Ron had boundless energy, was incredibly strong, and a natural athlete. He taught me to white water kayak and telemark/backcountry ski. My first introduction to Idaho was thanks to Ron, a kayaking trip on the Middle Fork of the Salmon River around 1988. We came back twice more and also boated some of Idaho’s other rivers. We skied at Brundage during Winter Carnival one winter. Even though we broke up in 1991, we always remained friends. In the early 2000s, when I shared with Ron my dream of leaving the noise and traffic of Seattle behind and creating a dog boarding and training facility in rural Idaho, he – by then very successful with OR – was enthusiastic and willing to buy the land on which I could do that. We talked about it again in January 2003 as I planned my first scouting trip to Idaho. Two months later, on March 17, Ron was killed in an avalanche in Kokanee Glacier Provincial Park, B.C., just shy of his 55th birthday.

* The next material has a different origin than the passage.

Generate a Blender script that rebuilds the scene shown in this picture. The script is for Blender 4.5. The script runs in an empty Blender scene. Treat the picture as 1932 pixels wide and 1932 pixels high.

One key paragraph from his obituary gives a sense of who Ron Gregg was: “Ron was a life-long learner and self-proclaimed expert on all subjects, whose enthusiasm for life and whose keen fashion sense set him apart. His generous nature, his dependable, loyal friendship, his dance moves, obfuscating verbiage, puns and smirking countenance will be missed by family and friends too numerous to count. Knowing him has made the world a more colorful place.”

The “keen fashion sense” = gawd-awful velour pullover shirts and other unusual choices. Ron did not follow trends. Anyone watching him dance dissolved into laughter, which seemed to egg him on; he loved making people laugh. He was wicked smart, but never made anyone else feel stupid. He wasn’t about being better than anyone else; he was all about helping you reach your potential and hoping you might enjoy tagging along with him.

Ron passed the Malamute test; my dog Opus clearly loved him.

Ron passed the Malamute test; my dog Opus clearly loved him.

I’ve spent much of today listening to The Planets, thinking about Ron and all the adventures we went on together, and about how much I’ve missed his friendship and support over these past 15 years. Ron and The Planets will always be inextricably tied in my memory. Thanks, NPR and Gustav Holst, for sending me down this nostalgic rabbit hole.